Teka-teki tentang warung bubur kacang ijo madura atau burjo madura akhirnya terjawab. Warung dengan desain tenda berwarna kuning dan font ‘mlungker’ di berbagai kota ini ternyata punya sejarah panjang. Berdiri di Semarang, menyebar ke Purworejo dan berkembang di Jogja.
***
Bertahun-tahun saya menyimpan rasa penasaran pada warung bubur kacang ijo madura dengan tenda berwarna kuning dan tulisan ‘mlungker-mlungker’ dengan paduan warna biru dan merah. Semua tenda bertuliskan sama:
SEDIA
BUBUR KACANG IJO
ES KACANG IJO
MADURA
Tidak ada nama orang di belakangnya atau kata yang menunjukkan sebagai merek. Bentuk penyajiannya juga sama, untuk es bubur kacang ijo, topinngya diisi es serut dengan sirup berwarna merah dan susu kental manis rasa coklat.
Berkali-kali juga saya mencoba menemukan benang merah tentang siapa yang punya dan bagaimana sejarahnya. Namun, semua buntu. Saya coba melakukan wawancara dengan penjualnya, tapi sedikit sekali informasi yang saya terima.
Mereka nggak bisa cerita asal usul makanan yang mereka jual, dan bagaimana resep burjo di masing-masing warung itu sama, tapi beda pemiliknya. Umumnya, jika melihat warung dengan desain yang sama dengan barang dagangan sama, termasuk bahan-bahannya, maka mudah kita menebak kalau itu usaha franchise atau waralaba.
Pertanyaan bertahun-tahun itu akhirnya menemui titik terang saat saya makan burjo di Jalan Bantul, tepatnya di depan Pasar Satwa dan Tanaman Hias Yogyakarta (Pasty), Selasa (19/4/2024).
Awalnya kepada penjualnya yang bernama Cak Sugi (24) saya curhat, bagaimana burjo madura ini membuat saya teringat masa-masa remaja saya saat masih tinggal di Purworejo, tepatnya di Kutoarjo.
Informasi yang membuka tabir
Di dekat Stasiun Kutoarjo, saya pernah diajak kakak sepupu saya untuk makan burjo dengan topping es serut dan baluran susu cokelat (susu kental manis) dan sirup berwarna merah di atasnya. Ini adalah es terenak yang saya rasakan saat itu ketika merantau ke Purworejo dari Cilacap.

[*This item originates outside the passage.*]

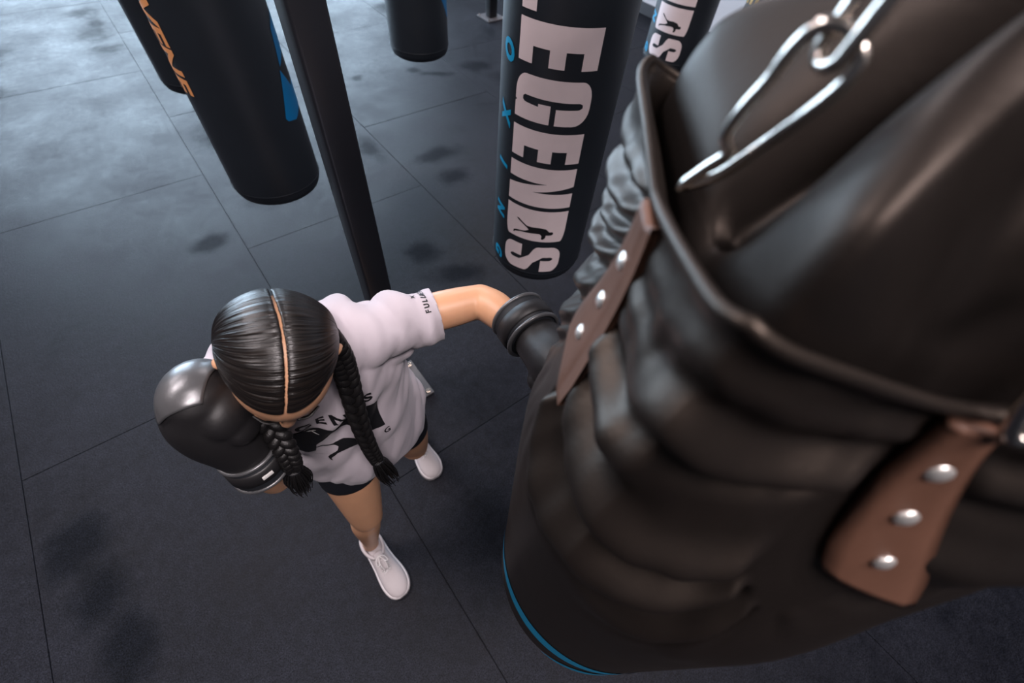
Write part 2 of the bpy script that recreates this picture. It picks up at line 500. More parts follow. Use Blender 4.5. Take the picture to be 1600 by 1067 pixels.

Tak disangka Cak Sugi memberikan informasi yang membuka tabir rasa penasaran yang sudah lama saya pendam. Saya “Kakak ipar saya dulu jualannya di Purworejo, sekitar tahun 1997 baru mulai jualan di Jogja,” katanya.
Informasi yang Cak Sugi berikan sungguh berharga. Sayam menduga, Cak Ali ini bisa menjawab pertanyaan-pertanyaan saya yang mengendap dalam pikiran. Saya malah berasumsi, jangan-jangan Cak Ali ini adalah orang yang saya temui saat jualan burjo madura di Kutoarjo.
“Jualannya di Sonosewu, tapi orangnya lagi pulang ke Madura, ada urusan,” kata Cak Sugi. Saya langsung meluncur ke kawasan Sonosewu. Saya cukup mengenal daerah ini karena pernah kos di daerah ini.
Selepas pesanggrahan Ambarbinangun, warung burjo madura bertenda kuning membuat saya berhenti. Saya memesan seporsi es burjo meski perut sebenarnya masih dalam kondisi kenyang.
Dari penjualnya, tak banyak informasi yang saya dapat. Ia hanya mengatakan bahwa warung burjo itu memang benar milik Cak Ali, tapi yang bersangkutan sedang pulang kampung. Ia menyarankan saya ke warung yang ada di Jalan Nitipuran, Sonosewu.
Di warung burjo madura di Jalan Nitipuran, informasinya juga tak banyak yang saya dapatkan. Hanya saja, penjual hanya menyampaikan, ancer-ancer rumah Cak Ali tak jauh dari Hotel Kinasih. Selain itu kemungkinan besok Cak Ali sudah ada di rumah.
Sebelum saya pamit, saya memotret warung tenda tersebut. Di bagian bawah, ada tulisan kecil, H.ABD.AZIZ. Saya pikir ini nama lain Cak Ali.